In mano a piloti privati la Majestic ottiene ottimi risultati anche nelle competizioni, perché la sua dolcezza di guida permette a corridori dilettanti di partecipare con successo a numerose gare di Regolarità, come la Parigi-Pirenei-Parigi e la Sei Giorni Invernale di Auvergne. La Majestic fa proseliti anche in Italia e più precisamente a Torino, dove il pilota locale Valerio Riva decide di utilizzare l’avantreno completo, mozzo sterzante e sospensione per la sua moto da corsa dotata di un motore 500 cc, progettato e costruito in proprio, a 4 cilindri in linea con distribuzione bialbero a camme in testa. Riva partecipa al Gran Premio delle Nazioni, che si tiene a Monza, senza però ottenere risultati significativi. Nel 1931 viene modificato il telaio e i due longheroni cambiano forma, perdono quell’aspetto da cantiere metallurgico per assumere una forma artistica. Nell’insieme la Majestic non subisce modifiche di rilievo, ma esteticamente il telaio diventa ora ponderante, occupa uno spazio maggiore, e diventa parte della carrozzeria.

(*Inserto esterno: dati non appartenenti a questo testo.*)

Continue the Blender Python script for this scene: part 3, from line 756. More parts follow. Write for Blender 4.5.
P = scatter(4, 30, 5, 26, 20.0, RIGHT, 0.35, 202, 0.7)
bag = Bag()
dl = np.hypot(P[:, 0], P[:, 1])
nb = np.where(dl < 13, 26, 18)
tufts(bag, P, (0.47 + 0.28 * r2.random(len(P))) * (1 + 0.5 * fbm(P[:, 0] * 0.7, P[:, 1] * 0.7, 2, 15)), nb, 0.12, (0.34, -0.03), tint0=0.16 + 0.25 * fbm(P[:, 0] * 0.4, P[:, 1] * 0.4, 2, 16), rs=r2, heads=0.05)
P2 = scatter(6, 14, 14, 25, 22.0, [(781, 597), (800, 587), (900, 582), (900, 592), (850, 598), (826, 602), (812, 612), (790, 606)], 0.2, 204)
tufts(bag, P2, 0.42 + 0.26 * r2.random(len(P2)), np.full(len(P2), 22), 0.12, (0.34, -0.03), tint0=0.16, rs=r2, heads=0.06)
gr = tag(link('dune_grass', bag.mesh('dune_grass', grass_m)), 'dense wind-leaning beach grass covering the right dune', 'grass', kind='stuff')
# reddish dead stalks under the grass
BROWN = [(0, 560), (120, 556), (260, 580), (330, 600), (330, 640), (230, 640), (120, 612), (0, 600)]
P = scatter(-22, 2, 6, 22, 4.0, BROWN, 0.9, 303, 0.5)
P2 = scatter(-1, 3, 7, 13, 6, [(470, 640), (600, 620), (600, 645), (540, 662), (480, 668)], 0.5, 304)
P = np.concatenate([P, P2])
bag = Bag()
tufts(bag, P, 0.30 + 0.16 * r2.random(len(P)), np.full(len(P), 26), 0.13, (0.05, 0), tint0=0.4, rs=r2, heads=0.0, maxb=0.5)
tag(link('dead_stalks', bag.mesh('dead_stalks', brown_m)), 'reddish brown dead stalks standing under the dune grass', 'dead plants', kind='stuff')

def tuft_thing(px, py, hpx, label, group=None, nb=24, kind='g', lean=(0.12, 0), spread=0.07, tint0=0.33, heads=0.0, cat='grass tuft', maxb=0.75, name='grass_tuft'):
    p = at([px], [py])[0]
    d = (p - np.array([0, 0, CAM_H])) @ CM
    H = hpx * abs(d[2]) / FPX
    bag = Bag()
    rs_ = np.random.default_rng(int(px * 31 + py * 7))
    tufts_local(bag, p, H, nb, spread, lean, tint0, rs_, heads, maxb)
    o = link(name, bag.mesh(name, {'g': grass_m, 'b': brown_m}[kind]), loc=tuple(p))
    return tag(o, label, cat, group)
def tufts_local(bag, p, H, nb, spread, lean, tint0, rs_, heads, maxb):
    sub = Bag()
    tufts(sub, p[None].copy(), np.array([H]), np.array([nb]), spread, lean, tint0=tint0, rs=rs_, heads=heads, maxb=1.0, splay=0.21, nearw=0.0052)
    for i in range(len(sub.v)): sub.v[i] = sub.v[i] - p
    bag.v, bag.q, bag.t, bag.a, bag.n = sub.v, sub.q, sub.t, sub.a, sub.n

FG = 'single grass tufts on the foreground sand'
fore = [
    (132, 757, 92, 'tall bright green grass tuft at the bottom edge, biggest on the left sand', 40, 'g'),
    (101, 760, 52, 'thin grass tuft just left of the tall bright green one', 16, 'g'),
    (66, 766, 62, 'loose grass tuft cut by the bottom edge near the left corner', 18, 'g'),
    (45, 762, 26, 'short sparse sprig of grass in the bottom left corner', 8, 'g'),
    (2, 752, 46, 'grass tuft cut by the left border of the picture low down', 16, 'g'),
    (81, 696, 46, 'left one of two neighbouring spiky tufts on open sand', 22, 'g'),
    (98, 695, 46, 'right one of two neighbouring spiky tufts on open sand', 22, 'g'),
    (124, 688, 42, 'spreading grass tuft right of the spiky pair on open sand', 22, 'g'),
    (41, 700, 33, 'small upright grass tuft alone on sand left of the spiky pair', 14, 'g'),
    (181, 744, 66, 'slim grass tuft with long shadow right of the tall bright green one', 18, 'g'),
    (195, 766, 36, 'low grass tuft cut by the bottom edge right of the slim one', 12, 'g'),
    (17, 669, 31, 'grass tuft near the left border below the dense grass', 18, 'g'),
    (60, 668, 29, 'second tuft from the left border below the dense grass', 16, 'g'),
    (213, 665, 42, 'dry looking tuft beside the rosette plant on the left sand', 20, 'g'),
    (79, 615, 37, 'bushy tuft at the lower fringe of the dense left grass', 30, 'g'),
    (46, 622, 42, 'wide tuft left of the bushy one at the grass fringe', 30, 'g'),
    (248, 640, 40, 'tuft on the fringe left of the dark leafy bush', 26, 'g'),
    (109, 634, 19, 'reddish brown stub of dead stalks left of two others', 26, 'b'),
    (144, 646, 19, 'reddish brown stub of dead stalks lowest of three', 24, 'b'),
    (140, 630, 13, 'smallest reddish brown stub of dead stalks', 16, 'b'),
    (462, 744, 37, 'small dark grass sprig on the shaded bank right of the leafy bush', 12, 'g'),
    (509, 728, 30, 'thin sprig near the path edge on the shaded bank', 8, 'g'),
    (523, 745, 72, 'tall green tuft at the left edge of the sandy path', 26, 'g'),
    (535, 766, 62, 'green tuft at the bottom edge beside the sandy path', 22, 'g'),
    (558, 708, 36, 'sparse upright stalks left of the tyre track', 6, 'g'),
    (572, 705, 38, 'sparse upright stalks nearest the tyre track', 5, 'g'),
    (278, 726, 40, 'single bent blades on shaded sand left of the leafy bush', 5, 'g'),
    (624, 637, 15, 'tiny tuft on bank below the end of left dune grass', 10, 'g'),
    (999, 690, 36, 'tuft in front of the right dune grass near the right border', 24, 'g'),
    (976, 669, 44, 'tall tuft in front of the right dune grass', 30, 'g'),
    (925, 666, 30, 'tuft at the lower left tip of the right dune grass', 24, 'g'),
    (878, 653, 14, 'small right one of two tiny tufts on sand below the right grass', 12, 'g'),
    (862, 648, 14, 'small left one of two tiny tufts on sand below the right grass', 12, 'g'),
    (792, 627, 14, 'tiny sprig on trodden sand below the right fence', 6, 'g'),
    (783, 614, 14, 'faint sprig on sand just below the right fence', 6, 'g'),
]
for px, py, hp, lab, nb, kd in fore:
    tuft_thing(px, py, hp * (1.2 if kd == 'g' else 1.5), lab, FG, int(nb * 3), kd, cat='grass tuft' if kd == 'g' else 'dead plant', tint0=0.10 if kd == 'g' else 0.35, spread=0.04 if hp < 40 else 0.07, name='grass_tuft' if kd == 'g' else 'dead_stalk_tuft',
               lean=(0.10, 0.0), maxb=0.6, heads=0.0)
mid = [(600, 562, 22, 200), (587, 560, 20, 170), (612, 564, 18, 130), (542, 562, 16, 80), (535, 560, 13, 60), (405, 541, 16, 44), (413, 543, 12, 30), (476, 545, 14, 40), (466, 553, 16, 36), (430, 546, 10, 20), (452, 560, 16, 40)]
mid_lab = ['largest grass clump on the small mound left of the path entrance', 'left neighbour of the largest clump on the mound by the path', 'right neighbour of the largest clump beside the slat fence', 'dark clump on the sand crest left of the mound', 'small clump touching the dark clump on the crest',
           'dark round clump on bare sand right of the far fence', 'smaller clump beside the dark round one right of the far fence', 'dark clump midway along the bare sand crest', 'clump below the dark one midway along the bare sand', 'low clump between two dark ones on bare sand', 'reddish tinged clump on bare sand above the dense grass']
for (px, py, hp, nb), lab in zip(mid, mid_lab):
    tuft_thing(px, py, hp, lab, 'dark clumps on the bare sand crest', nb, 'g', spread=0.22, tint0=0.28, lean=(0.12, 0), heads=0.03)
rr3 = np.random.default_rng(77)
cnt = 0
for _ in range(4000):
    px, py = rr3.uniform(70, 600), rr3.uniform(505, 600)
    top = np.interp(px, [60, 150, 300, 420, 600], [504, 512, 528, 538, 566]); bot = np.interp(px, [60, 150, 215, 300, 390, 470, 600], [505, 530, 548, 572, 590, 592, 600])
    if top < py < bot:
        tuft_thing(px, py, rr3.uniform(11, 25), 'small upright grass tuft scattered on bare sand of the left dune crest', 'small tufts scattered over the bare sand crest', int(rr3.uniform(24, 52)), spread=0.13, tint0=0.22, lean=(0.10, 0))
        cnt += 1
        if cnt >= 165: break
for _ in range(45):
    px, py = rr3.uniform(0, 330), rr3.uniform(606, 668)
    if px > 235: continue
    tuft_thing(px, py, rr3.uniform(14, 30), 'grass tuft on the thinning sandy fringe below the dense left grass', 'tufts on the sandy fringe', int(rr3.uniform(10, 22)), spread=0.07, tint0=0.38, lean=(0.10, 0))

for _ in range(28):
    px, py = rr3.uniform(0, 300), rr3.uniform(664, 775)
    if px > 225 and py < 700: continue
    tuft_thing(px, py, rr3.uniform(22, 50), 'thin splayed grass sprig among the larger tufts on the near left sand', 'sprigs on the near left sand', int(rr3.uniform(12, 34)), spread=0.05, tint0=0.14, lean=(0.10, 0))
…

È sicuramente questa la versione più affascinante - dal punto di vista estetico - della moto francese, mentre tecnicamente resta pressoché invariata. Forse perché non ha avuto il coraggio di chiudere con la parentesi del dopoguerra, oppure perché è proprio quella la sua principale fonte di guadagno, sta di fatto che Georges Roy vende tutte le sue partecipazioni nell’avventura motociclistica alla Delachanal a Joinville-le-Pont, gli stabilimenti dove si producono le moto Dollar, e suo malgrado è costretto a tornare a occuparsi - anima e corpo - delle macchine per l’industria tessile. La sua uscita dalla scena coincide, sfortunatamente, con un periodo di difficoltà della Delachanal, che nel giro di un paio d’anni dichiara il fallimento portando con se nel baratro sia la Majestic sia i molti progetti che Roy ha lasciato e che attendevano di essere sviluppati. Successivamente la Dollar viene acquisita dalla compagnia Omnium Métallurgique et Industriel, proprietaria anche del marchio Chaise, che garantisce così la continuità produttiva. Ma la speranza di chi ha creduto di vedere un spiraglio di luce per la creatura di Georges Roy viene presto delusa. Si conclude così nel giro di pochi anni la storia della Majestic, che è stata prodotta in circa 600 esemplari, ma che a dispetto della breve vita è entrata nella storia, non solo quella della motocicletta, ma anche in quella dell’Art Déco.